[TASK INSTRUCTIONS]: Determine which lines contain the word "scene", then copy those lines.

__________

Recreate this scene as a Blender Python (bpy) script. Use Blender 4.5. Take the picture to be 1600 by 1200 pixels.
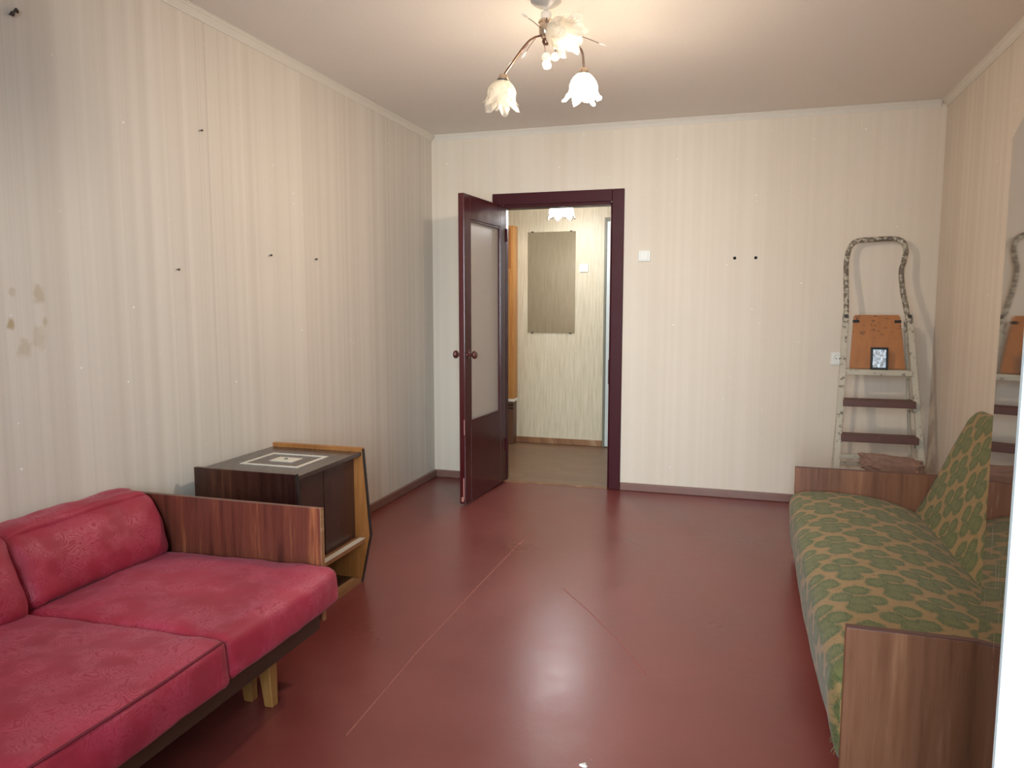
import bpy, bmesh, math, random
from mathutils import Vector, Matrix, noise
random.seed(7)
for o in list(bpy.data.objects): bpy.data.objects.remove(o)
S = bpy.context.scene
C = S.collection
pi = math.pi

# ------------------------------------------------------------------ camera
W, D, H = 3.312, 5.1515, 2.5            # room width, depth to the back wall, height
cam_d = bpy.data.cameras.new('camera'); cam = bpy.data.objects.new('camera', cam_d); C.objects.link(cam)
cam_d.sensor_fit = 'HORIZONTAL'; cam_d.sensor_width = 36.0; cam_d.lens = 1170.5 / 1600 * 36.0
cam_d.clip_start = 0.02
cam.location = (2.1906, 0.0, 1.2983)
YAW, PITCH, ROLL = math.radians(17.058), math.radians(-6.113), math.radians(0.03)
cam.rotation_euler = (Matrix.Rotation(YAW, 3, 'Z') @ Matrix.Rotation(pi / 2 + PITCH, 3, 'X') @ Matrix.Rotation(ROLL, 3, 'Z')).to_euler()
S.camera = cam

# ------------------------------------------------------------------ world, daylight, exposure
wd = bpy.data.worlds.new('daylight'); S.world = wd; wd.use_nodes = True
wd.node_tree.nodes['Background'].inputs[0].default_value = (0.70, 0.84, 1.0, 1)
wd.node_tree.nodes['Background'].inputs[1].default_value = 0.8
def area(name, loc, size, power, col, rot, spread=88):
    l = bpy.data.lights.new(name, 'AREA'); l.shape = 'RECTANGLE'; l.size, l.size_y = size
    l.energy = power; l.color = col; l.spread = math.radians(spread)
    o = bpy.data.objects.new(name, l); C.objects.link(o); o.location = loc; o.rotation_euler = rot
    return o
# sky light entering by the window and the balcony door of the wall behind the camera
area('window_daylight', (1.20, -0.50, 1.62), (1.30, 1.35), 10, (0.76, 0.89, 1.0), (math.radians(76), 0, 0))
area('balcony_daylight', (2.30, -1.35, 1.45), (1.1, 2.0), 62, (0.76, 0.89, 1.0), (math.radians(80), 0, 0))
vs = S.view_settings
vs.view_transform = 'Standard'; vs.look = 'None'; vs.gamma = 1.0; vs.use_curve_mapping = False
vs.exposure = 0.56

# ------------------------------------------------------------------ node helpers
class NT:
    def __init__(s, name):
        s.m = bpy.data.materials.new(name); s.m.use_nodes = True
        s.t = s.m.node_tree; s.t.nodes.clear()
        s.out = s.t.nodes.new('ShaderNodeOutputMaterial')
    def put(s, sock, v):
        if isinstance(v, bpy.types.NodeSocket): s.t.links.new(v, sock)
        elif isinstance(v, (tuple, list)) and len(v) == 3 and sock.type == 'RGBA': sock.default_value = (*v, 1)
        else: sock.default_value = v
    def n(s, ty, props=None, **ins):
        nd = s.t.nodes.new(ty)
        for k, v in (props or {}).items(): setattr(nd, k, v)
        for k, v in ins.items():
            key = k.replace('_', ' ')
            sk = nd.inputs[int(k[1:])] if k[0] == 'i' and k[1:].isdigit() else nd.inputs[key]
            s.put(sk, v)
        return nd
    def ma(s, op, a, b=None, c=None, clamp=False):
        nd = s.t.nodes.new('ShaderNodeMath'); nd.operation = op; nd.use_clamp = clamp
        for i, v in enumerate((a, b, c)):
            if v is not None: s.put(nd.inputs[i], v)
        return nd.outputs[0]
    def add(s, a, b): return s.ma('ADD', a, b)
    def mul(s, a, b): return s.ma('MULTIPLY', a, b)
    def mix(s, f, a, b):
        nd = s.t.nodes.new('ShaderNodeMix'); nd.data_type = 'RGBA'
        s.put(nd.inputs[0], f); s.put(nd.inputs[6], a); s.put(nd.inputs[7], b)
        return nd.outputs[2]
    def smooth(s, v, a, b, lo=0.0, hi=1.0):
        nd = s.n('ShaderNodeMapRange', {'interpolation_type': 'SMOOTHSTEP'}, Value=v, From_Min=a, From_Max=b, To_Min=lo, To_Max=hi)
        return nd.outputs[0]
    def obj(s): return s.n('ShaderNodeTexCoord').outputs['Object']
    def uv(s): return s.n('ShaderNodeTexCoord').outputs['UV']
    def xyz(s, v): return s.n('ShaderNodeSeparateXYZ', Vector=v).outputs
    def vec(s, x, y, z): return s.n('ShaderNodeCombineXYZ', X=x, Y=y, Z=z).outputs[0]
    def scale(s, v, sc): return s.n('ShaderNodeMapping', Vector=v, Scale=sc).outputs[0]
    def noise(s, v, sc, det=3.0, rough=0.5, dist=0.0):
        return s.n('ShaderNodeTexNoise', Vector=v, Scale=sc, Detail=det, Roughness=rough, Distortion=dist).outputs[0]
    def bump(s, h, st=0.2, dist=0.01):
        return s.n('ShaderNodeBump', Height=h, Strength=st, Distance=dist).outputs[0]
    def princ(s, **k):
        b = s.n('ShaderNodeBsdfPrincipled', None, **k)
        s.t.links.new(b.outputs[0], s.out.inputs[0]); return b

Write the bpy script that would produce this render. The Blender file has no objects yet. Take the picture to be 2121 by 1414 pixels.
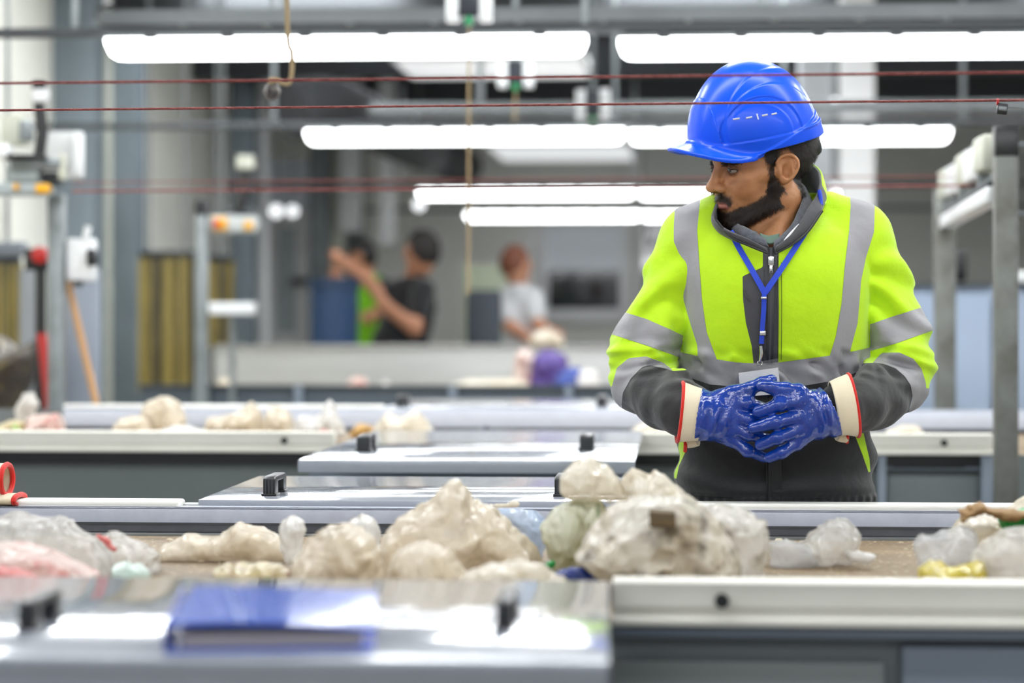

__________

[FINISHED ANSWER]:
Recreate this scene as a Blender Python (bpy) script. Use Blender 4.5. Take the picture to be 1600 by 1200 pixels.
S = bpy.context.scene